There's also a section on beasts that weren't covered in the core rulebook, such as the rancor and Mantellian savrip. Force-affecting creatures also are available, like the vornskr and the Force-blocking ysalamiri from Myrkr. Another section offers many new droids, including R5s and R3s, the Emtrey droid from the Rogue Squadron novels, and rules on playing replica droids.
Characters from across the Star Wars universe, movies and Expanded Universe alike, also get stat write-ups. Talon Karrde and Ghent both have entries, as do Aurra Sing, Bossk, Jango Fett, Lumiya, Darth Maul, Darth Bane, and more.
Some new equipment, such as computer spikes, antisecurity blades, riot shields, and others, are available in specific entries for characters. The book also offers a handful of new species stats, including Bith and Chistori.
Threats of the Galaxy does have some sticking points, however. The book has several stat block errors (Darth Maul's attack rating is lower than it should be, for one), and rules experts will find the errors more easily than those just looking to transplant a character, creature, or droid into their game.
Gary Sarli, a roleplaying author who has worked with Wizards of the Coast before, commented on the errors, and the editing process for RPG books, in a May 2008 post at the Wizards of the Coast discussion boards:
I'd estimate that no more than 5-10% of errors are pure "mistakes" where the author or editor just plain screwed up and didn't know the rules.
Quick qualifier on that last point, however: TotG started its development cycle before SECR* was even in print, IIRC, so the designers and editors definitely hadn't yet learned all the quirks in the rules. In the first year or so of a product line, the percentage of errors from lack of rules knowledge is easily doubled. That editor, and all the freelancers involved, were completely new to the game. (Gary Astleford worked on SotG,* sure, but he didn't have to write character stat blocks in that capacity -- and a book full of stat blocks is hands-down the most time-intensive work in RPG editing, so that means the editor is in a terrible rush during most of the process.)

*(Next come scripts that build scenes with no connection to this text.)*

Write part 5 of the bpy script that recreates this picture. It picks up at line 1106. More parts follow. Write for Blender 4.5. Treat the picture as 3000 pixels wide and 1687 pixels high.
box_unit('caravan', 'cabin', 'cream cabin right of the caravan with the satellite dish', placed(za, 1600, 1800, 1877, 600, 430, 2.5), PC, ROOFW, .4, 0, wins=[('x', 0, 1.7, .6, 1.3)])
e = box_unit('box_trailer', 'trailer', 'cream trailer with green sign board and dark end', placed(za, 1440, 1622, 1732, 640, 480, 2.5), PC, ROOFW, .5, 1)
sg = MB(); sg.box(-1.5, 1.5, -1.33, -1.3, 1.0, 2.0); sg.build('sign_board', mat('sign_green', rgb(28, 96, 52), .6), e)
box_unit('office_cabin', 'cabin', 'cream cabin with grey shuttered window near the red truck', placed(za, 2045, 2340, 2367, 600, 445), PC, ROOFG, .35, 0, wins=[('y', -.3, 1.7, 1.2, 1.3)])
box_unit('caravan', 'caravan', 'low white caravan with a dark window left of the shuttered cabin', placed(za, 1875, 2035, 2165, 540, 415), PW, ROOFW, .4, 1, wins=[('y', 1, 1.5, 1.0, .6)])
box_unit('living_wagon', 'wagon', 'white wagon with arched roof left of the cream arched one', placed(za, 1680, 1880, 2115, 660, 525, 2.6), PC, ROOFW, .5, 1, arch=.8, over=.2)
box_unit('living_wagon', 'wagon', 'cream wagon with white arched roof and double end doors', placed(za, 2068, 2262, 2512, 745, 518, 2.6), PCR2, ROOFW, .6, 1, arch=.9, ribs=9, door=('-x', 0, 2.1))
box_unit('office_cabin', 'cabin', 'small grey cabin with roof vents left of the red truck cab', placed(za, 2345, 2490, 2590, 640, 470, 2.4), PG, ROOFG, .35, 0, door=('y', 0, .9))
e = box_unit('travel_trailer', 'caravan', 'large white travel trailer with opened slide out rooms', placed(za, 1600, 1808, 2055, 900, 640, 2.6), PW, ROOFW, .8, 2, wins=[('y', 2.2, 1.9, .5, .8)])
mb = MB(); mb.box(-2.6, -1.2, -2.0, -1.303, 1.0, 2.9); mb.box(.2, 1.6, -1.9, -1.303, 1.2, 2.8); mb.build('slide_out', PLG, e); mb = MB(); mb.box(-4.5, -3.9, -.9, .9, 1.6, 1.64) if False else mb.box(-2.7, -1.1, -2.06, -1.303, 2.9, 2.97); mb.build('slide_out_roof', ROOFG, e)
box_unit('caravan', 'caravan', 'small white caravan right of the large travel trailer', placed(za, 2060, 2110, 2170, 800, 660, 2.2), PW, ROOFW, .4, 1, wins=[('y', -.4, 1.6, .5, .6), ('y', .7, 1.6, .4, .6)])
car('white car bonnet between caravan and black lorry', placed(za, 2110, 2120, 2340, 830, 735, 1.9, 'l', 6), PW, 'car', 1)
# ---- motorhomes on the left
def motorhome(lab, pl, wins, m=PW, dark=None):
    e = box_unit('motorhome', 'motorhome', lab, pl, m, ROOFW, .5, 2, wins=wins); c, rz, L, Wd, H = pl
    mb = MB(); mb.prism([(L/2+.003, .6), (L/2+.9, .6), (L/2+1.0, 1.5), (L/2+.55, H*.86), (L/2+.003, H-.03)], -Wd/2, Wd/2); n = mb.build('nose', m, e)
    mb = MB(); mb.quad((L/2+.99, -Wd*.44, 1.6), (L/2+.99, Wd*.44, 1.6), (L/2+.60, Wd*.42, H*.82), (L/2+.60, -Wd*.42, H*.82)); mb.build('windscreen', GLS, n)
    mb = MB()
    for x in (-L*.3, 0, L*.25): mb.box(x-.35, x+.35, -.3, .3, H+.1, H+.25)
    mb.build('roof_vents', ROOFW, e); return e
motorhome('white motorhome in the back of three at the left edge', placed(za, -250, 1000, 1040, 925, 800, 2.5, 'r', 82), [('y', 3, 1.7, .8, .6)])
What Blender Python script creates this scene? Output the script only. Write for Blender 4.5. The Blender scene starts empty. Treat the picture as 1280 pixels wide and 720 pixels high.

Also, Threats' stat blocks lack some of the different talents and feats available to characters in later sourcebooks, such as the scoundrel class's sourcebook, Scum and Villainy.
When I've used Threats of the Galaxy, I treat its character listings more as templates to design my own characters. The stat blocks and character descriptions are good places to start when I have a hard time figuring out what abilities a character should have. The existing stats can be improved on and expanded by using material from other sourcebooks in the Saga line.
Threats of the Galaxy is best used as part of the overall Saga line, I've found. When combined with the other sourcebooks, its few flaws are more than outweighed by the basis it provides for gamemasters to create new opportunities and adventures for characters.
[* SECR and SotG are Saga Edition Core Rulebook, the key volume of the Saga version of the RPG, and Starships of the Galaxy, a very-well-recieved guide to the space vehicles of Star Wars - ed.]